Economically optimal operation of virtual power plants

Faced with scarcity in conventional energy resources, renewable energy sources such as photovoltaics, wind power or biogas plants are seeing increasing integration in the power network. These typically volatile small generators can be combined into a virtual power plant for more efficient, economic and environmentally friendly operation. The increasing number of plants, the need to combine power production with minutes reserve power and the inevitably resulting complexity all require software to guarantee economic operation. Resource management optimisation software is capable of modelling, coordinating, optimising and analysing the combined plants with reference to forecasts and with a view to maximising the profit contribution, while adhering to technical and operational boundary conditions. Even operators of smaller plants are allowed to profitably participate in the market.

Demand-side energy management based on Smart Metering

Smart Metering provides a foundation for all intelligent network management tasks, as well as for Smart Homes and customer-side local energy management, through high-resolution time series data. The Smart Metering process chain ranges from intelligent meters in the customer's household to bidirectional communication infrastructure (Advanced Meter Infrastructure AMI) and rapid data processing (Meter Data Management MDM) right down to password-protected data display on a web portal. Comprehensive Smart Metering software, such as BelVis from KISTERS AG, handles each of these areas as a module, providing both a turnkey solution and a product for combination with (partial) solutions available from other providers. In the future, the new ICT infrastructure will integrate prosumers more closely. Intelligent end nodes such as the "Energy Butler" allow for flexible and automated participation in the volatile energy market, increasing local energy efficiency and economy.

Prospect

The adoption of the 20/20/20 goals leaves no path forward without increasing integration of renewable energy sources and upgrading existing networks. "This presents new technical challenges to all participants - but by no means a technical problem", claims Michael Untiet. "Smart Grid capable software systems are already on the market and showing their potential in the management of large plants. The challenge now lies in optimally combining and integrating existing solutions and reaching a economic implementation all the way through to the home level."

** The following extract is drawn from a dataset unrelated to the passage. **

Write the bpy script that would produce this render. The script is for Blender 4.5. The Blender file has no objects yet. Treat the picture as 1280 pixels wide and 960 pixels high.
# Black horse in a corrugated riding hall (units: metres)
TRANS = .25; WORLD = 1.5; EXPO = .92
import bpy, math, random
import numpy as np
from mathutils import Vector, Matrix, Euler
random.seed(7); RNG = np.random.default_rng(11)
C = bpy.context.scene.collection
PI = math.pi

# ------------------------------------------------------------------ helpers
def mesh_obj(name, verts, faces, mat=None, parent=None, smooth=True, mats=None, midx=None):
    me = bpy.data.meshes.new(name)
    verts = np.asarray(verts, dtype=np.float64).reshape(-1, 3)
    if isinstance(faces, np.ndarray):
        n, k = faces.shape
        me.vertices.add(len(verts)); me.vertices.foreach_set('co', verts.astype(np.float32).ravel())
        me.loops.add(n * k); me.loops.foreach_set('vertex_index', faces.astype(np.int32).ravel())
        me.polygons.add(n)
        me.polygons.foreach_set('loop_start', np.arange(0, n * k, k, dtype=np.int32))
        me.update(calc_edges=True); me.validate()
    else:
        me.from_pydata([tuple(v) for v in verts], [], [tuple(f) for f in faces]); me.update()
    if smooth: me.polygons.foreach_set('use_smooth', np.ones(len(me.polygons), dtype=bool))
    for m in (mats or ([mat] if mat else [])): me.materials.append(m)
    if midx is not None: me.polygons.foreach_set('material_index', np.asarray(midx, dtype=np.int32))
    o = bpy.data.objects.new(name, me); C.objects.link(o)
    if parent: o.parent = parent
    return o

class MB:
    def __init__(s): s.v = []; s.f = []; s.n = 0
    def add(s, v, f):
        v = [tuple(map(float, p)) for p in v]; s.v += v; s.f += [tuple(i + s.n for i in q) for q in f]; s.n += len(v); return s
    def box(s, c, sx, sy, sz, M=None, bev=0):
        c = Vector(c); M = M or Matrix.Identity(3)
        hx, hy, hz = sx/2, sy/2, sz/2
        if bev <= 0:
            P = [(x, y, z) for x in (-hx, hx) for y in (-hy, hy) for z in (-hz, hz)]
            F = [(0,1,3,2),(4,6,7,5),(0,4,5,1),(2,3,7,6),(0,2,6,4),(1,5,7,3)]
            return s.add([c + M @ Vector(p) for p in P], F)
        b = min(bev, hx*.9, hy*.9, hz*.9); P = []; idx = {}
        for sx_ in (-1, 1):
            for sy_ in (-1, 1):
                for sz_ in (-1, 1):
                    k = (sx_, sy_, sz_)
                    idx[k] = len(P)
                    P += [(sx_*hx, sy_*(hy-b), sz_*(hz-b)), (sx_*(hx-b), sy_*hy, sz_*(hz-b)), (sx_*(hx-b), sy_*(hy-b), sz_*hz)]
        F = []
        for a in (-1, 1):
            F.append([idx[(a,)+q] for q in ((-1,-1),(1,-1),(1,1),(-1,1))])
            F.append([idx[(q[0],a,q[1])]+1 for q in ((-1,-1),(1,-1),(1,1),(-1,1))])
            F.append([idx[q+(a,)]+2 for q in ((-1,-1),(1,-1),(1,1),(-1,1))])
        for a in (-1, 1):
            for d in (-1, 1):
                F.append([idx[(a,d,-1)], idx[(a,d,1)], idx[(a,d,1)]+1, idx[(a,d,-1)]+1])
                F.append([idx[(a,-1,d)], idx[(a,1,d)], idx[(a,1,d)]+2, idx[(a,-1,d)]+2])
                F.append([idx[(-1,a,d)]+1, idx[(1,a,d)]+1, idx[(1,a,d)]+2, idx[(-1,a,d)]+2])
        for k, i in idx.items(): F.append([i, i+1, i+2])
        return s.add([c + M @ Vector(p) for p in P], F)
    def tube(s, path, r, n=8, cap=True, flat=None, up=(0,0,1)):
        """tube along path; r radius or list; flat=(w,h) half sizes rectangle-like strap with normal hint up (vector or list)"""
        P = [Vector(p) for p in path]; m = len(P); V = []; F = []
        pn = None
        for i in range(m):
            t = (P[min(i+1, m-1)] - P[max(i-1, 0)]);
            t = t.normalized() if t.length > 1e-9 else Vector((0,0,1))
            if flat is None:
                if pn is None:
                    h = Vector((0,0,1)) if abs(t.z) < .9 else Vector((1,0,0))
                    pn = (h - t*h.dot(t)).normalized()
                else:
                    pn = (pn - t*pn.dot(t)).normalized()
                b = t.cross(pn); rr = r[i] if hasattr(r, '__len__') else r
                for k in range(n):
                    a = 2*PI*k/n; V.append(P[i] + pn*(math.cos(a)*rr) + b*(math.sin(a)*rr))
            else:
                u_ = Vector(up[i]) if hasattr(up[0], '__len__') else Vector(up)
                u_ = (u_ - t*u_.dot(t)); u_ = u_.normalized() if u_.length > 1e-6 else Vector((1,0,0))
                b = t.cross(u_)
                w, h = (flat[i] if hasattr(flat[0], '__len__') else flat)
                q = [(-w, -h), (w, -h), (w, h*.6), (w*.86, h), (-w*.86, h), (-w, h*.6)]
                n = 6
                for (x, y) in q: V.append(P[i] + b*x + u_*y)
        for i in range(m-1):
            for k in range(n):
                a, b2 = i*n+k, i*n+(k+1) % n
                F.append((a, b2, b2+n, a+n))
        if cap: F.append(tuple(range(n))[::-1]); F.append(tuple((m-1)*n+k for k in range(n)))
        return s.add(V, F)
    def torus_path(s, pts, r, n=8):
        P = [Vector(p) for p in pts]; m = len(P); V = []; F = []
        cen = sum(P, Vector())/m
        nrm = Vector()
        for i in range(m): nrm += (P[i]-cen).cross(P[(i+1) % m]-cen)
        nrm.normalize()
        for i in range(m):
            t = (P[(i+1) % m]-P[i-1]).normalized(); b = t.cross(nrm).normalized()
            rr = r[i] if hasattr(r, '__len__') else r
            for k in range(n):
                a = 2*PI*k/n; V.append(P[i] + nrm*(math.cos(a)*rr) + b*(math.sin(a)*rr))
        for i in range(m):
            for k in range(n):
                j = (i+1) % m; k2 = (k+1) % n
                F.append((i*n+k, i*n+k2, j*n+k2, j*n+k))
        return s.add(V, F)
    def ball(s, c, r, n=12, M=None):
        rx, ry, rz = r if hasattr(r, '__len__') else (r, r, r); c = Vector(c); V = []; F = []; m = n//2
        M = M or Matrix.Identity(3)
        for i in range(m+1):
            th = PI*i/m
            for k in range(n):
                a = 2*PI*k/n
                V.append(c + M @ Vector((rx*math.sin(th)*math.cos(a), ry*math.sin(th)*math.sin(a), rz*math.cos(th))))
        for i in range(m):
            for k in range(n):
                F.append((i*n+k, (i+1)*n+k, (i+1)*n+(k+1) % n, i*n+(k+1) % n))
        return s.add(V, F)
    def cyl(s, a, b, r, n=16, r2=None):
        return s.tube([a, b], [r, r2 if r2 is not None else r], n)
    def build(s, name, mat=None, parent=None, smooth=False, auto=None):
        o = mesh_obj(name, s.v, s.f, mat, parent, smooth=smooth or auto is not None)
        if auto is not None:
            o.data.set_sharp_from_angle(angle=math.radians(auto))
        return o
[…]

The process of rethinking from load-driven generation to generation-independent and flexibilised load management leads us to Smart Grids, in which a stable balance is organised as autonomously as possible between consumers and all generators collectively. This is not a revolution: previously passive networks will be successively and intelligently networked through an ICT layer, so that extended network management systems and energy market systems can interact with distributed control units for all active market participants, and ensure economically sound operation as a "team". This will have costs, but Smart Grids are an intelligent method to keep expensive, and no longer environmentally sustainable network expansions to a minimum of HVDC "Super Grids" as long-distance energy buses.